That is true, though considering that the Northern states, while treating African-Americans somewhat better than the south did, were still very bigoted and cold towards them until the 1930's due to their service in the Great War, I don't think we could've gotten rights too much earlier unfortunately. Heck, major cities in the north like Detroit and Pittsburgh still needed to be forced open by the Guard to enforce desegregation like in the more well known Nashville and Omaha scenarios.
Maybe if emancipation happened earlier, rather than a slow phase down that ended in 1876, this might have sped up the process. But considering how close states like Kentucky and Missouri were to swapping sides, and how we wanted to get the South back up and running asap, I can't see that happening.
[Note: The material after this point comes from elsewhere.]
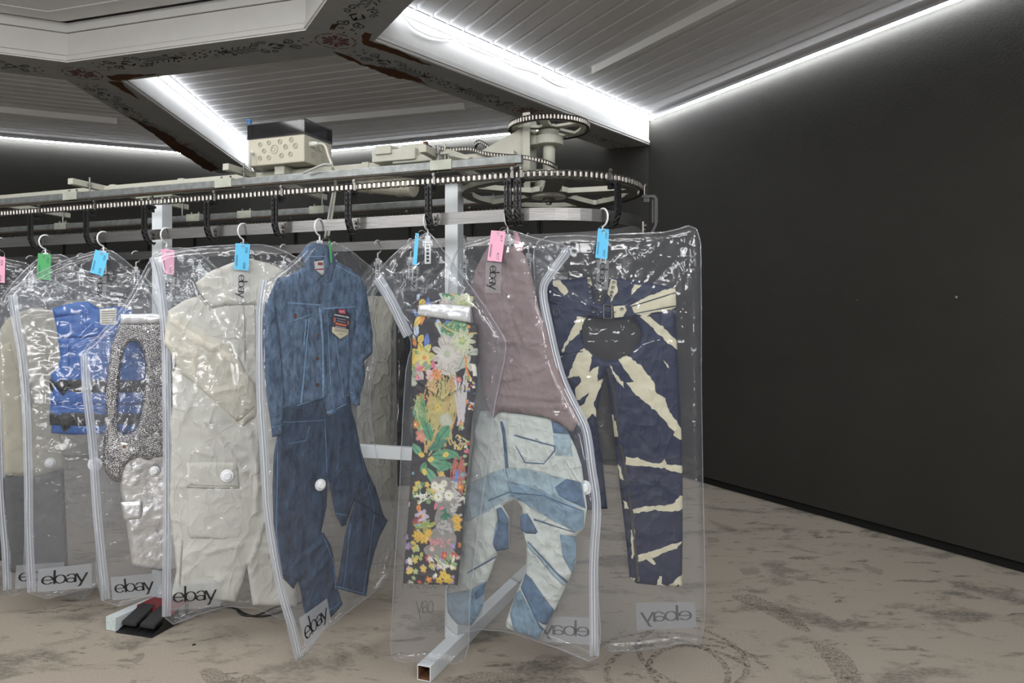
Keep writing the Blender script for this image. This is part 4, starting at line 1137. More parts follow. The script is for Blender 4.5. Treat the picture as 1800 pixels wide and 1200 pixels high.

Erm.....there are a few issues here that I need to address:
For one, Missouri and Kentucky did not really come all that close to switching, as a whole. Now, granted, there were a fair number of C.S. sympathizers in western KY, and in southern and eastern Missouri(especially around Cape Girardeau and Festus, if one remembers the attempted burning of Ste. Genevieve in Feb. 1864), but neither of these states would have seceded outright, not without a POD going back a bit, especially not in Missouri's case; many of the Protestant Prussians in that were sympathetic to the Confederacy, but they were a statistical minority, and nearly everyone else, including the Catholic German Americans, strongly disliked them.
Also, you are also overplaying Northern racism/prejudice a bit as well(yes, yes, I may be a leftie, but bear with me!); I am not saying it did not exist.....sadly, it did, but overall, it was usually far less severe and rather more casual than in most of the South.
Furthermore, I would add that a majority of white residents in not just Pittsburgh, but also Detroit and Omaha as well supported desegregation(though it was never mandatory, or formalized in any northern states outside of Utah, Ohio, or Idaho, and Ohio did not forbid individual counties from not allowing segregation, and Idaho's 1909 law was mainly targeted for Mexicans and Japanese, as African-Americans were about 18% of the population, and only 4% for Mexicans.) by the end of the 1940s; in fact, the large majority of the 5,000 rioters in Omaha in particular were directly affiliated with the White Citizens' Council, a group that became despised by most Americans by the '60s.
Now, granted, this didn't stop crooked real estate brokers and companies from trying to foul with people's land values or bad cops from abusing black and Latino citizens in disproportionate numbers, but the Civil Rights Act of 1952 was a good start.
I should mention, too, that when the Supreme Court upheld the 1952 Kefauver Bill(died in committee in March '53, passed in July '56 in 1956, which allowed for the nationwide recognition of interracial marriage, despite about 63% of Americans solidly disagreeing with interracial marriage as a concept, according to a 1990 research paper done by sociologist Jack Sobell from the University of Northern California, Santa Clara(a original Gallup poll from 1955 put that number at 87%, though that is now widely understood to have been inaccurate.), very few major incidents of unrest were reported outside a few cities in the South, and Ogden, Utah.....which definitely says something.
OOC: Just trying to help keep things realistic, that's all.